As for Samara Weaving’s involvement, “She’s fantastic,” he enthuses. “I had seen Sam in a bunch of things, and she was another one of those people I could tell was willing to go there, in terms of commitment, and she did. And her character of Nix is a sort of murderous, coke-snorting psychopath. I mean she kills like 20 guys in one of the first scenes.

“There were no questions asked and she was like, ‘Yep, yep, let’s do it! This is awesome!’ For me, the exciting thing was taking someone who hadn’t done that sort of role before. And there was a lot of talk about the producers wanting to get actresses who were known for their action roles. I said that that didn’t make sense, because Nix is like a junkie psychopath and she needs to be fairly skinny.”

With Guns Akimbo being such a labour of love, it’s no surprise to discover that the film was something of a family affair – a point that Howden was keen to reveal when explaining the look and style of Weaving’s character.

“Her style and look sort of came from my younger years as an industrial punk metalhead. I’m always drawn to characters who are – what people would call – alternative looking. And my wife is a costume designer, so not only did she help me with the script but also helped design a really cool look for Nix. It was a little controversial at first because we were doing some crazy stuff to her, like bleaching her eyebrows, but Sam totally loved how bold it was.

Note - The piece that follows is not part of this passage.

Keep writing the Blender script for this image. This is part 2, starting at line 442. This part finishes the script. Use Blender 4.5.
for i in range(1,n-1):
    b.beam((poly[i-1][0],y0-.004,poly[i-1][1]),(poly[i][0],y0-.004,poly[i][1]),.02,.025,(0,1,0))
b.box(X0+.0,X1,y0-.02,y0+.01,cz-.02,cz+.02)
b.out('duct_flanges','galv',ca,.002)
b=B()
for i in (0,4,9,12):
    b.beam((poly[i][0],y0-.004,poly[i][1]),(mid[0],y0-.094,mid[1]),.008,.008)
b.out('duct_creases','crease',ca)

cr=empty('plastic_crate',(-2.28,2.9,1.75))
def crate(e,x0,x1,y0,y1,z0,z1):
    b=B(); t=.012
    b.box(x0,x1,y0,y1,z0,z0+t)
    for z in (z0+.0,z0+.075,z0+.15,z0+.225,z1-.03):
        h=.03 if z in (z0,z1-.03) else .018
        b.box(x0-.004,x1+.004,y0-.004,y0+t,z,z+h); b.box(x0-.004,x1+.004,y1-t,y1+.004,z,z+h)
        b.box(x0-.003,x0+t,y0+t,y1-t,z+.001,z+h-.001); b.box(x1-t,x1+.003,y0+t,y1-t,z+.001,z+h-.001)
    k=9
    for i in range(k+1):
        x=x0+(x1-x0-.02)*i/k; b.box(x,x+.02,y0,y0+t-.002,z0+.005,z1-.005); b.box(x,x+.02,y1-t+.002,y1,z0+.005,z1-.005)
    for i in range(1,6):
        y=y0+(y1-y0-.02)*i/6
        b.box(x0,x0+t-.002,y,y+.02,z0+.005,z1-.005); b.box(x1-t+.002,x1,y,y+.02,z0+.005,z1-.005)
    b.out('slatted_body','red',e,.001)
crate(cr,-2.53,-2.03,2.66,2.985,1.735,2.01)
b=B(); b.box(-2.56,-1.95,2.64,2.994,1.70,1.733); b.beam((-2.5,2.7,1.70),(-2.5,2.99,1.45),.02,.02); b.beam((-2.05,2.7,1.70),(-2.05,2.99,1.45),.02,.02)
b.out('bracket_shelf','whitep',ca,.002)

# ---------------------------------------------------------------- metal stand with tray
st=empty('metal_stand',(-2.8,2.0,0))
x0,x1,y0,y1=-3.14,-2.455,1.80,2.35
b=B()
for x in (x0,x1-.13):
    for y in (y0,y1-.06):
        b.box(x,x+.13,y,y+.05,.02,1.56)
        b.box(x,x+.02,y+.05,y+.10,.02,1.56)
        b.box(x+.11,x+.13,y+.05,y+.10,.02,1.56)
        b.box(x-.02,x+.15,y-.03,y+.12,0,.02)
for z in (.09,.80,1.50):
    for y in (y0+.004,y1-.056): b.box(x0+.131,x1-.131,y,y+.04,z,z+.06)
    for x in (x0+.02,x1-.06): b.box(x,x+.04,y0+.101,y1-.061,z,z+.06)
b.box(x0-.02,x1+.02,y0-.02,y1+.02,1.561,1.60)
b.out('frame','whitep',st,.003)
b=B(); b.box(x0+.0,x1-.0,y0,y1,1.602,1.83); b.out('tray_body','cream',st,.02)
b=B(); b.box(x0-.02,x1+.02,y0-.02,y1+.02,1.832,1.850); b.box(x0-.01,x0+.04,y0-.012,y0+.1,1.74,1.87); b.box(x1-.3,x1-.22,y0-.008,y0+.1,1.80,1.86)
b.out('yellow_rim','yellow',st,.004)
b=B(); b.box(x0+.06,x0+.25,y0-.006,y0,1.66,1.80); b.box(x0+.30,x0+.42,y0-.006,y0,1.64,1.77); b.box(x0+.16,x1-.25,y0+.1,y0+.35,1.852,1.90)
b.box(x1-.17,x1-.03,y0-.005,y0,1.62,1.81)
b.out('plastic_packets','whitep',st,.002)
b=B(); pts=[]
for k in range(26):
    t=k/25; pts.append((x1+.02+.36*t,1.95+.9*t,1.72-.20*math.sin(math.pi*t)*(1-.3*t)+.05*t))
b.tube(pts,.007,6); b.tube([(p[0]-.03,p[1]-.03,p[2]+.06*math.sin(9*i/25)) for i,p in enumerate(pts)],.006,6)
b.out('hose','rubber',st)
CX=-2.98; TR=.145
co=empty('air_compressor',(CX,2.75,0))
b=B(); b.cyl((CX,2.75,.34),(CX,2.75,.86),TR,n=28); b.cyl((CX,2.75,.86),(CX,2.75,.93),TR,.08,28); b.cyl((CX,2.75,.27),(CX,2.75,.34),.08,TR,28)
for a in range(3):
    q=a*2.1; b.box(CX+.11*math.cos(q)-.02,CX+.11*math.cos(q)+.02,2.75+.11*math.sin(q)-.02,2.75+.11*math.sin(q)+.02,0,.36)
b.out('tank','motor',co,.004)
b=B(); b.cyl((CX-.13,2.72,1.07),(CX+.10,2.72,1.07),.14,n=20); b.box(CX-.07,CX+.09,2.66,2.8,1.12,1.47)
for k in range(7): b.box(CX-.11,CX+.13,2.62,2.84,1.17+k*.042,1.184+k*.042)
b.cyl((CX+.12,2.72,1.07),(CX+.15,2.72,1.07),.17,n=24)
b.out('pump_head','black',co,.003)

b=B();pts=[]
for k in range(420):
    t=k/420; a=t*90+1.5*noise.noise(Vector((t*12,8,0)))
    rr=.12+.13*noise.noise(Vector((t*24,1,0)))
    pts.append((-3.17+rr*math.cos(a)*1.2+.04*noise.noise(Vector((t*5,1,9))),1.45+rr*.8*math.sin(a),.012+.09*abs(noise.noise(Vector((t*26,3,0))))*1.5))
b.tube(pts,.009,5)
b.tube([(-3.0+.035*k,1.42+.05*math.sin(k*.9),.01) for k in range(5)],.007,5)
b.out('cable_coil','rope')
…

“And of course we didn’t want to do another Harley Quinn character, because Nix wouldn’t spend time making her clothes look cool. She steals clothes, and everything is ripped and dirty.”

With two profoundly stylistic and highly entertaining films to his name, Howden muses on what his third feature might be.

“I’m writing something at the moment that’s pretty cool that I’m hoping to get out. It’s loosely a horror-action, and I’m really keen on mixing up the genres. I’d love to also do a sci-fi, and I’ve got a ninja movie bubbling away in my brain as well. But yeah, it would have to be something that’s different and that’s fun, and that I feel as if there’s a part of me in it.”